--- TO DO ---
With the pictures left out, copy the listing below exactly.

--- INFORMATION SHOWN ---
——————

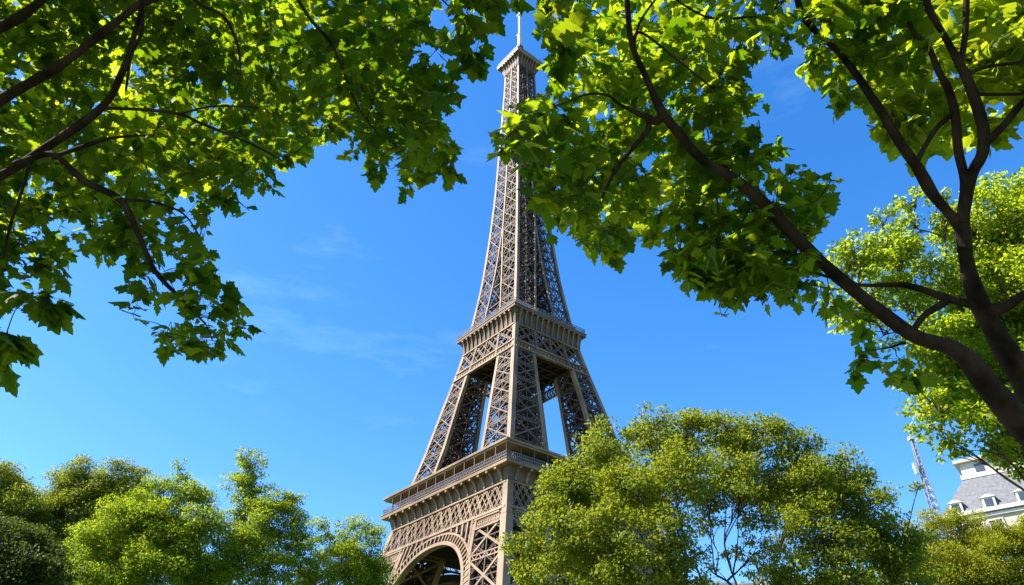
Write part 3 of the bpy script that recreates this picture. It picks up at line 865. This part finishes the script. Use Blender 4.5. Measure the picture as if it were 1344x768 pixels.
T.limb([(1292, 192, 7.1, 11), (1318, 165, 7.0, 10), (1344, 133, 7.0, 9), (1390, 85, 7.2, 7)])
T.limb([(1268, 98, 7.1, 7), (1293, 88, 7.2, 6), (1344, 80, 7.3, 5), (1400, 60, 7.5, 3)])
T.limb([(1276, 124, 7.1, 7), (1300, 124, 7.2, 6), (1344, 123, 7.3, 5)])
T.limb([(1203, 214, 7.0, 9), (1227, 172, 7.1, 9), (1248, 152, 7.2, 8)])
T.limb([(1290, 408, 7.3, 18), (1318, 402, 7.2, 16), (1350, 382, 7.2, 13), (1420, 350, 7.4, 8)])
T.limb([(1284, 402, 7.3, 13), (1242, 391, 7.2, 11), (1188, 373, 7.1, 8), (1129, 373, 6.9, 5), (1070, 358, 6.8, 3)])
T.limb([(1242, 394, 7.2, 10), (1212, 415, 7.0, 9), (1196, 440, 6.85, 10)])
T.limb([(1188, 450, 6.8, 5), (1165, 457, 6.7, 3), (1139, 460, 6.6, 2)])
T.limb([(868, 152, 6.2, 10), (860, 160, 6.2, 10), (843, 152, 6.15, 8), (815, 138, 6.1, 5), (796, 125, 6.0, 4), (768, 125, 5.9, 3.5), (737, 137, 5.8, 2.5), (705, 145, 5.8, 1.6)])
T.limb([(852, 160, 6.2, 7), (848, 175, 6.15, 6.5), (831, 195, 6.1, 6), (807, 227, 6.1, 5), (790, 260, 6.1, 3)])
T.limb([(832, 58, 6.2, 6), (843, 43, 6.2, 5), (894, 82, 6.2, 3.5), (941, 121, 6.2, 2)])
T.limb([(1045, -20, 7.4, 6), (1008, 18, 7.0, 5), (976, 23, 6.8, 4.5), (937, 24, 6.6, 4), (914, 16, 6.5, 3), (885, -2, 6.5, 2.5)])
T.limb([(832, 65, 6.2, 5), (840, 30, 6.3, 4), (868, -10, 6.5, 3)])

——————

--- EXERCISE ANSWER ---
Write part 3 of the bpy script that recreates this picture. It picks up at line 865. This part finishes the script. Use Blender 4.5. Measure the picture as if it were 1344x768 pixels.
T.limb([(1292, 192, 7.1, 11), (1318, 165, 7.0, 10), (1344, 133, 7.0, 9), (1390, 85, 7.2, 7)])
T.limb([(1268, 98, 7.1, 7), (1293, 88, 7.2, 6), (1344, 80, 7.3, 5), (1400, 60, 7.5, 3)])
T.limb([(1276, 124, 7.1, 7), (1300, 124, 7.2, 6), (1344, 123, 7.3, 5)])
T.limb([(1203, 214, 7.0, 9), (1227, 172, 7.1, 9), (1248, 152, 7.2, 8)])
T.limb([(1290, 408, 7.3, 18), (1318, 402, 7.2, 16), (1350, 382, 7.2, 13), (1420, 350, 7.4, 8)])
T.limb([(1284, 402, 7.3, 13), (1242, 391, 7.2, 11), (1188, 373, 7.1, 8), (1129, 373, 6.9, 5), (1070, 358, 6.8, 3)])
T.limb([(1242, 394, 7.2, 10), (1212, 415, 7.0, 9), (1196, 440, 6.85, 10)])
T.limb([(1188, 450, 6.8, 5), (1165, 457, 6.7, 3), (1139, 460, 6.6, 2)])
T.limb([(868, 152, 6.2, 10), (860, 160, 6.2, 10), (843, 152, 6.15, 8), (815, 138, 6.1, 5), (796, 125, 6.0, 4), (768, 125, 5.9, 3.5), (737, 137, 5.8, 2.5), (705, 145, 5.8, 1.6)])
T.limb([(852, 160, 6.2, 7), (848, 175, 6.15, 6.5), (831, 195, 6.1, 6), (807, 227, 6.1, 5), (790, 260, 6.1, 3)])
T.limb([(832, 58, 6.2, 6), (843, 43, 6.2, 5), (894, 82, 6.2, 3.5), (941, 121, 6.2, 2)])
T.limb([(1045, -20, 7.4, 6), (1008, 18, 7.0, 5), (976, 23, 6.8, 4.5), (937, 24, 6.6, 4), (914, 16, 6.5, 3), (885, -2, 6.5, 2.5)])
T.limb([(832, 65, 6.2, 5), (840, 30, 6.3, 4), (868, -10, 6.5, 3)])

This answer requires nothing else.